Primeiro, você vê os seus pelos crescerem. Não é estranho que haja algo no seu corpo e você nunca o tenha visto de fato? Eu acho. É que quando os pelos começam a aparecer, ainda tímidos, dizemos ao espelho: é hora de tirar. E é assim que nunca vemos o nosso corpo em um estado de total naturalidade. Eu tenho visto meus pelos há quatro meses, e descobrir que eles existem, acredite, não dói nada (a não ser que você decida arrancá-los.)

Segundo, você começa a compreender que nenhum procedimento estético é determinante para a sua beleza, e que “cuidar-se” tem um significado diferente para cada mulher e não necessariamente significa recorrer a um padrão.

Terceiro, você aproveita os benefícios dos pelos à saúde. Comprovadamente, pelos pubianos protegem o PH vaginal e pelos nas axilas facilitam a liberação de hormônios – os feromônios, que, nos mamíferos, formam estímulos olfativos que têm relação, inclusive, com o desejo sexual.

São muitas, percebam, as razões para que uma mulher resolva deixar seus pelos crescerem, e nenhuma delas tem a ver com querer se parecer com um homem, mesmo porque a depilação feminina é uma imposição cultural ocidental relativamente recente (como uma imposição estética, a depilação surgiu apenas no Século XIX), e portanto, a rigor, pelos não são uma exclusividade masculina. Ressalte-se o óbvio: Pelos nascem em seres humanos, e não apenas em homens.

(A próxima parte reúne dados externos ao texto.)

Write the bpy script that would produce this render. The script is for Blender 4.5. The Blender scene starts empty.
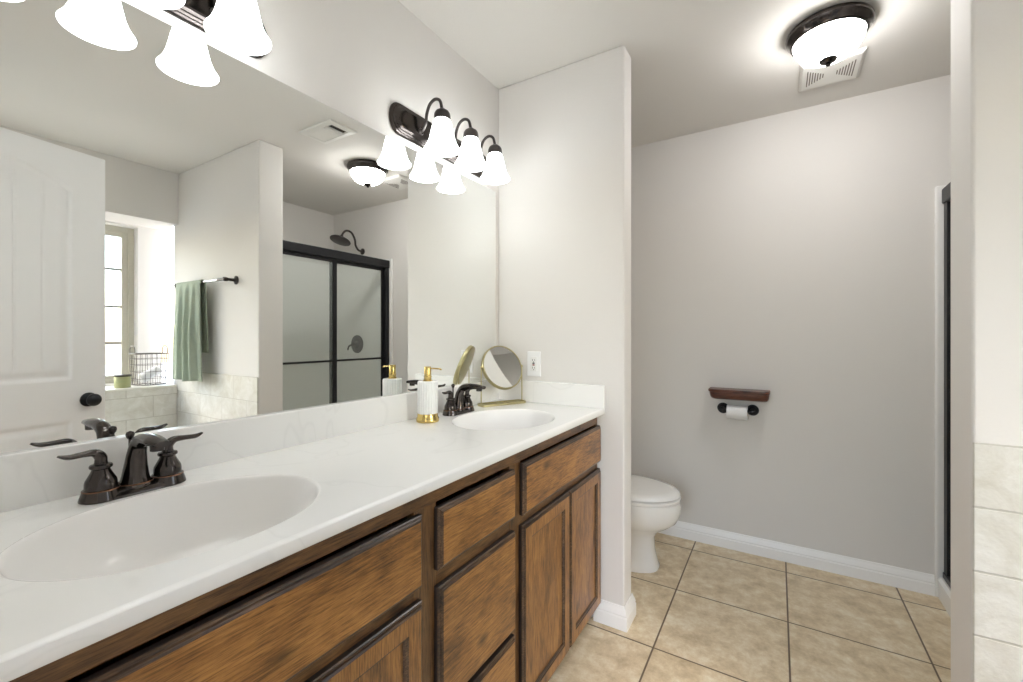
import bpy, math, random
from mathutils import Vector, Matrix
random.seed(7)
PI = math.pi
SC = bpy.context.scene
COL = SC.collection

# ------------------------------------------------------------------ camera, world, sun, exposure
F_PX, YAW, CAM, HORIZON = 433.48, 0.5502, (1.1741, 0.0, 1.2217), 336.18
cam = bpy.data.cameras.new('camera'); camo = bpy.data.objects.new('camera', cam); COL.objects.link(camo)
camo.location = CAM; camo.rotation_euler = (PI/2, 0, YAW)
cam.sensor_width = 36.0; cam.lens = F_PX/1023*36.0
cam.shift_y = -(341.0-HORIZON)/1023
cam.clip_start = 0.02
SC.camera = camo

world = bpy.data.worlds.new('sky'); SC.world = world; world.use_nodes = True
wn = world.node_tree.nodes; wl = world.node_tree.links; wn.clear()
wo = wn.new('ShaderNodeOutputWorld'); bg = wn.new('ShaderNodeBackground'); sky = wn.new('ShaderNodeTexSky')
sky.sky_type = 'NISHITA'; sky.sun_disc = False; sky.sun_elevation = math.radians(42); sky.sun_rotation = math.radians(120)
sky.air_density = 1.0; sky.dust_density = 2.5; sky.ozone_density = 1.0
bg.inputs['Strength'].default_value = 1.05
hsv = wn.new('ShaderNodeHueSaturation'); hsv.inputs['Saturation'].default_value = .95
wl.new(sky.outputs[0], hsv.inputs['Color']); wl.new(hsv.outputs[0], bg.inputs[0]); wl.new(bg.outputs[0], wo.inputs[0])

sun = bpy.data.lights.new('sun', 'SUN'); sun.energy = 0.45; sun.angle = math.radians(1.0); sun.color = (1.0, .97, .92)
suno = bpy.data.objects.new('sun', sun); COL.objects.link(suno)
suno.location = (6, -3, 6)
suno.rotation_euler = Vector((-.50, .55, -.85)).to_track_quat('-Z', 'Y').to_euler()

# daylight portal filling the real window opening (samples the sky, gives no light of its own)
pt = bpy.data.lights.new('window_portal', 'AREA'); pt.shape = 'RECTANGLE'; pt.size = 1.22; pt.size_y = 1.18
pt.cycles.is_portal = True
pto = bpy.data.objects.new('window_portal', pt); COL.objects.link(pto)
pto.location = (3.16, .712, 1.46); pto.rotation_euler = (0, PI/2, 0)
pto.rotation_euler = Vector((-1, 0, 0)).to_track_quat('-Z', 'Z').to_euler()
pt.size, pt.size_y = 1.22, 1.18

p2 = bpy.data.lights.new('hall_fill_portal', 'AREA'); p2.shape = 'RECTANGLE'; p2.size, p2.size_y = 1.8, 1.65  # portal over the opening added behind the doorway for fill daylight
p2.cycles.is_portal = True
p2o = bpy.data.objects.new('hall_fill_portal', p2); COL.objects.link(p2o)
p2o.location = (.95, -2.21, 1.32); p2o.rotation_euler = Vector((0, 1, 0)).to_track_quat('-Z', 'Z').to_euler()

BULB, BOWL = 9.0, 31.0
vs = SC.view_settings
vs.view_transform = 'Standard'; vs.look = 'None'; vs.gamma = 1.0; vs.use_curve_mapping = False
vs.exposure = 0.56
SC.cycles.use_denoising = True
SC.cycles.max_bounces = 12; SC.cycles.diffuse_bounces = 6; SC.cycles.glossy_bounces = 6
SC.cycles.sample_clamp_indirect = 6.0
SC.cycles.caustics_reflective = True; SC.cycles.caustics_refractive = False

# ------------------------------------------------------------------ materials
def srgb(r, g, b):
    f = lambda c: (c/255/12.92) if c/255 <= .04045 else ((c/255+.055)/1.055)**2.4
    return (f(r), f(g), f(b), 1)

def new_mat(name):
    m = bpy.data.materials.new(name); m.use_nodes = True
    return m, m.node_tree.nodes, m.node_tree.links, m.node_tree.nodes['Principled BSDF']

def add_bump(n, l, p, scale, strength, dist=.002, detail=4, coord='Object'):
    tc = n.new('ShaderNodeTexCoord'); no = n.new('ShaderNodeTexNoise'); b = n.new('ShaderNodeBump')
    no.inputs['Scale'].default_value = scale; no.inputs['Detail'].default_value = detail
    b.inputs['Strength'].default_value = strength; b.inputs['Distance'].default_value = dist
    l.new(tc.outputs[coord], no.inputs['Vector']); l.new(no.outputs[0], b.inputs['Height']); l.new(b.outputs[0], p.inputs['Normal'])

def mat(name, col, rough=.5, metal=0.0, bump=None, spec=.5, coat=0.0, var=None):
    m, n, l, p = new_mat(name)
    p.inputs['Base Color'].default_value = col; p.inputs['Roughness'].default_value = rough
    p.inputs['Metallic'].default_value = metal; p.inputs['Specular IOR Level'].default_value = spec
    p.inputs['Coat Weight'].default_value = coat; p.inputs['Coat Roughness'].default_value = .15
    if var:   # small mottling of the colour: (scale, amount)
        tc = n.new('ShaderNodeTexCoord'); no = n.new('ShaderNodeTexNoise'); no.inputs['Scale'].default_value = var[0]; no.inputs['Detail'].default_value = 5
        hs = n.new('ShaderNodeMix'); hs.data_type = 'RGBA'
        hs.inputs[6].default_value = tuple(c*(1-var[1]) for c in col[:3])+(1,); hs.inputs[7].default_value = tuple(min(1, c*(1+var[1])) for c in col[:3])+(1,)
        l.new(tc.outputs['Object'], no.inputs['Vector']); l.new(no.outputs[0], hs.inputs[0]); l.new(hs.outputs[2], p.inputs['Base Color'])
    if bump: add_bump(n, l, p, *bump)
    return m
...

Mas esta ainda é uma decisão mais complexa do que, a primeira vista, pode parecer.

Quando os primeiros pelos começaram a surgir nas minhas axilas e eu não os arranquei antes que alguém pudesse vê-los (penso: o que meus pelos fizeram de errado para precisarem se esconder?), as pessoas próximas – principalmente as mulheres, porque os homens parecem julgar em silêncio – começaram com as indagações: “Por que você não depila?”

Receio que esta não seja a questão. A questão é: Por que eu deveria depilar?

Nenhuma resposta que ouvi para essa questão me convenceu.

O fator higiene é o mais frágil de todos. Pelos não têm odor. Sujeira tem odor. A higiene depende, portanto, apenas dos bons hábitos, e não da depilação. Se pelos fossem de fato anti-higiênicos, convenhamos, nove entre dez homens seriam insuportavelmente fedorentos, com seus pelos no peito, no rosto, nas pernas e no resto.

A falácia da higiene serve apenas para fortalecer a cultura do desprezo às mulheres que optam por não obedecerem à ditadura da depilação. Serve apenas para que nos xinguem de porcas nojentas – como fizeram com a estudante belga Laura De, que posou para um ensaio fotográfico com os pelos à mostra – quando resolvemos não enquadrar nossos corpos às imposições alheias.

Quanto a mim, continuo levando meus pelos à praia e rindo de canto quando alguém disfarça mal ao fazer qualquer comentário maldoso a respeito do meu corpo. Continuo levantando os dois braços no transporte público quando alguém faz cara de espanto ao descobrir que (pasmem) mulheres também têm pelos.

Eis, portanto, a tradução literal da velha máxima: meu corpo, minhas regras.